JWB: The other night I was looking at that little patch there.

Unknown voice: No, that’s Plum Island.

JWB: Oh. Beach plums. (laughter)

Unknown voice: Do you want to go all the way around? They must have had a home here. You see the home, the chimney there. Right around here. Jeanette, (inaudible)

JWB: Well, somebody had to be always on watch. (inaudible) I have my Grandfather’s clock and a ships bell and some other things that were down here.

BA: What a lovely breeze.

Unknown voice: All you need here are a couple of dry martinis. (laughter)

JWB: During that era, it took so much time to get every meal done. It took so much time to get the laundry done. Nobody had time to go swimming. (inaudible) We were always working.

BA: Where were the wells?

JWB: Down in there.

(inaudible)

JWB: No. They were the fresh water though. That’s what determined that this place could be built here, when the engineers… And that really interested me because look how it wasn’t very far from the other end of the island.

BA: You know we found some freshwater ponds.

JWB: Oh.

BA: Down at tip down, down further close to the tip.

JWB: Look, there’s a tern’s nest up there.

BA: No, not all the way down at the end, but in the Fort area.

JWB: What have you people decided was the geology. It can’t just be sandstone holding this up. It must be pure granite.

BA: The granite that they used is…

JWB: I mean down under the earth. What’s holding this land up here? I don’t think it could be sandstone that’s doing it. It has to be a real hard…I really feel that way don’t you?

BA: I don’t know.

JWB: Because it would wash away.

BA: I heard it was built up from a sandbar.

JWB: Oh yeah. That’s the top of whatever. The bottom is like the Hawaiian Islands. They are on top of, they are built on top of the volcano. But that was a heck of a lot of animals that had to grow there first. You know I will take the time today. I want to go see Uncle Ernie. I want to get into his house (inaudible) But my Grandmother and Grandfather, and all of us standing out, right down there.
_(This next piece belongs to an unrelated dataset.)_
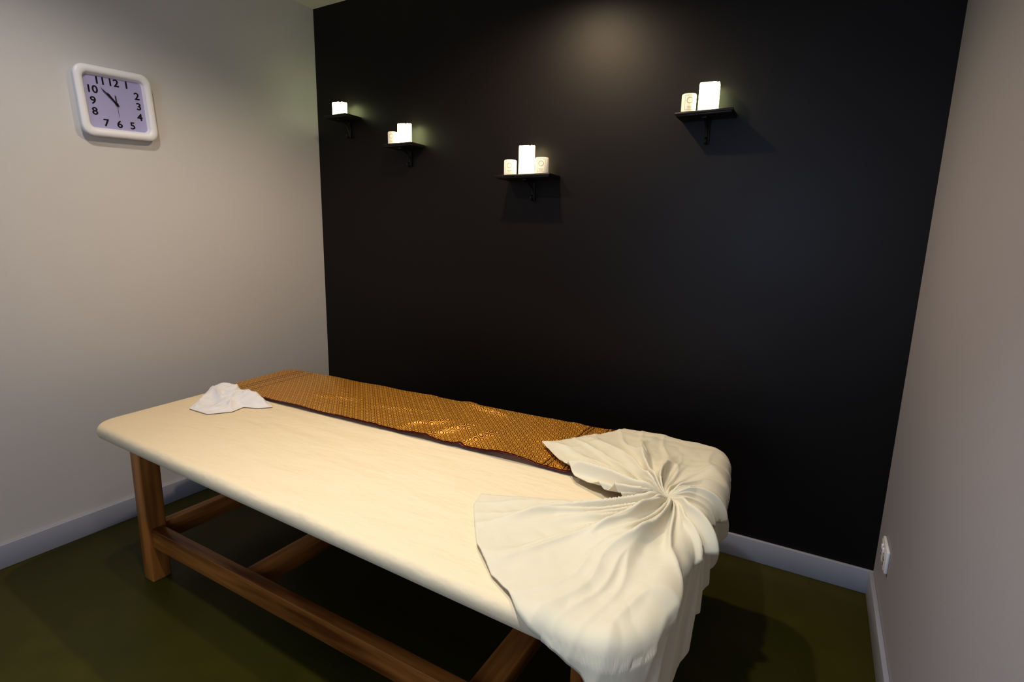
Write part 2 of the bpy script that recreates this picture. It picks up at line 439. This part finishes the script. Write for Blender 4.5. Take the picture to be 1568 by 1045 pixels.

I will try to get them tomorrow. Now, Colonel Hayes got a hold of them a couple of years ago and took pictures of the pictures. He should have something and then Uncle Ernie (Woolley) took them back to his home and they are on the wall there. (inaubible) So you want to know what year that was? That must been 1915? That was quite large. How long was your Grandfather here before you Father got married? How old was my Father when he got married? 20? Very young. This looks to me as if it’s gonna be preserved. When I was here last year, not last year, a couple of years ago and the lifeguards were here. I thought my gosh the place will never survive. (inaudible) I looked around and looked around and my pictures were in Freehold. I never got over here to this farmhouse. I knew that was going to be the film this year. We make films. Sandy Hook is I think part of the story. (inaudible) Where the whole British fleet was can you imagine that?